My quest for greatness moves onward to number two: beer bread. This one brings me back to the great nights of bar hopping in college and finishing the night strong at the local bagel shop. We all had or still do have, a place where the night closes out by indulging in a whole lot of carbs. Beer bread is a quick, easy, and cheap substitute for late-night bagels or pizza.

Last week we headed to my girlfriend’s shore house for a weekend of relaxing and getting some school work done. Luckily we picked up two Saison du Buffs and I had one left over. With featured ingredients like thyme, sage, rosemary, and parsley, it seemed like cheesy beer bread was a worthy use of the brew.

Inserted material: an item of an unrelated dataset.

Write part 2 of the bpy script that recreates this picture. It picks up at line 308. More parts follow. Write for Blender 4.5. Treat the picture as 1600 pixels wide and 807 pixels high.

The nice thing about making beer bread is that there are so many ways you can customize it. You can use several different varieties of beer and can add a variety of additional ingredients to the bread if you want. The only things that must be there are the flour, sugar, butter, salt, and beer! Some say it doesn’t matter what beer you put in the bread. Wrong. You can taste it in the bread and you want to pick a beer that complements the rest of your “add-ins,” as well as whatever you are eating with the bread. General rule of thumb is to use ale (preferably pale ale) for savory and wheat for sweet. Dinner that night not only consisted of delectable beer bread, but also hummus, fruits, veggies and, obviously: cheese. With this in mind, the savory Saison Du Buff was the clear choice of beer.